Although they didn’t want to split up Douglas County in 1996, Nevada legislators were pressed into some action when hundreds of flag-waving Tahoe Citizen’s Committee members showed up for a hearing on a proposed Tahoe County in Carson City.

The action was a shift in room tax dollars from Carson Valley community services to Lake Tahoe tourism promotion.

Before the passage of Assembly Bill 616 – The Tahoe Douglas Visitor’s Authority Act – the valley got about 70 percent of the room tax collected at the lake while the remaining 30 percent went to promotion. In a few years, when the gradual phasing process initiated by AB 616 is complete, the split will still be 70-30 – but the recipients will be reversed.

Room tax money has been used previously in the county to fund senior services and parks and library operations.

With a significant portion of their budgets going away, county residents need to decide if keeping existing services is worth another quarter-cent of sales tax, or an extra dollar of tax for every $400 spent on taxable items.

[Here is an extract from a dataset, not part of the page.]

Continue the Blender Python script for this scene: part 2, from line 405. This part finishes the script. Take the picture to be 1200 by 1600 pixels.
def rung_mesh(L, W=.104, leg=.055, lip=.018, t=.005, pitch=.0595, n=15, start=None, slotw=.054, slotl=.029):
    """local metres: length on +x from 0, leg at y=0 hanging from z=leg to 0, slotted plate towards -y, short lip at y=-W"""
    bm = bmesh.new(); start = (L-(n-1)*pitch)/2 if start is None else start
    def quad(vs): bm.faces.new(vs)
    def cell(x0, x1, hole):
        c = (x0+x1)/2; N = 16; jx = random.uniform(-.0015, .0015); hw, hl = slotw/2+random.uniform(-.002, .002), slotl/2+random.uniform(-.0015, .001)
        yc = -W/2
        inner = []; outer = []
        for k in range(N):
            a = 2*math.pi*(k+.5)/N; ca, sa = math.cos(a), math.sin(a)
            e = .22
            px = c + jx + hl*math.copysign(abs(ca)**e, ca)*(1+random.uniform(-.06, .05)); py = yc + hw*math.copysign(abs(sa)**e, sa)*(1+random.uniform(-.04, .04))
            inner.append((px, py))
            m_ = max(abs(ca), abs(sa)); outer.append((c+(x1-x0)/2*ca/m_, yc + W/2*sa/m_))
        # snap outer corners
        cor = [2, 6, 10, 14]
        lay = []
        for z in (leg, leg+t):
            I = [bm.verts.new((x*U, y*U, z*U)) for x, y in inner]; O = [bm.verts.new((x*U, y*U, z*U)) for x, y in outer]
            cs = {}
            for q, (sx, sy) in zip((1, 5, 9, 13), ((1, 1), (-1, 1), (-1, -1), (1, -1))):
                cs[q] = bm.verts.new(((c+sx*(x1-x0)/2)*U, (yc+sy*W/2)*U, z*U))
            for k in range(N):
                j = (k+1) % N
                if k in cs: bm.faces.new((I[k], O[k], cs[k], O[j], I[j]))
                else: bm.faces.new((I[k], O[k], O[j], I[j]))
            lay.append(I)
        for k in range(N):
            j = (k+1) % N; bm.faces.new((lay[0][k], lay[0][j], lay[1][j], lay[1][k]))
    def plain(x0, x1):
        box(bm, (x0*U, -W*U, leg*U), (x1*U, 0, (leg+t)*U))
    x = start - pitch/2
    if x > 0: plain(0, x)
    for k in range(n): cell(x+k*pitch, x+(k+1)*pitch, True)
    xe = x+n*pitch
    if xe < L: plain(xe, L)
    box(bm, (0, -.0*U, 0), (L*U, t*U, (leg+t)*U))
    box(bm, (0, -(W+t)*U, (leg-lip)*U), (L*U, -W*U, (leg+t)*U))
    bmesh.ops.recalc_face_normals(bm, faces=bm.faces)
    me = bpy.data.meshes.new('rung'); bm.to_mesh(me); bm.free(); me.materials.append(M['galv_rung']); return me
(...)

If the question doesn’t pass, it is likely county services will have to be eliminated based on prioritization from the county commissioners and citizens. It is forecast by County Manager Dan Holler’s office that the Senior Center, library operations, child care, recreation programs, and park facilities, such as the fairgrounds and Kahle Park, will see service reductions. Some operations may cease completely.

Patty Timmens, Lake Tahoe branch librarian, said she doesn’t know what will happen if the question fails, but she does know the commission has said it will look hard at funding any services for which the public is not willing to pay.

Room tax funds about 97 percent of library operations, according to Timmens. The remaining tidbit is from overdue book fines.

Timmens pointed out that those services paid for by Transient Occupancy Taxes have been a donation from guests to the area.

“We provide a wonderful service, but the people in Douglas County don’t know it’s a gift,” Timmens said. “I don’t know why people are crying about all the tourists in town when we should have been thanking them.”

Douglas County also has used the room tax money to match federal grants for upkeep at the Minden-Tahoe Airport located in the Stephanie Way area of Carson Valley.

Holler spoke of recent runway improvements at the airport for which the six percent county matching funds came from TOT.

The county estimates a passage of the question would generate more than $1 million annually, offsetting the loss in room tax to Lake Tahoe tourism promotion.

Currently, sales tax in the county is at 6 percent, or six-and-a-half cents per dollar spent. The increase would raise it to 6 3/4 percent, making the county’s taxes higher than neighboring Lyon County, but still lower than Reno, Carson City and South Lake Tahoe.

“Without it, the county will be in a difficult position,” Holler said. “Where do you start cutting back?”

Holler said it would be up to the citizens to decide which services should have county support and which ones will have to be cut.

The question has received support from, among others, the county’s various chambers of commerce, all five county commissioners, the Business Council of Douglas County, and the Douglas County Building Industry Association.

Editor’s Note: Attempts to find any organized opposition to the ballot question were unsuccessful.

According to County Manager Dan Holler, there is no organized opposition to Question No. 1.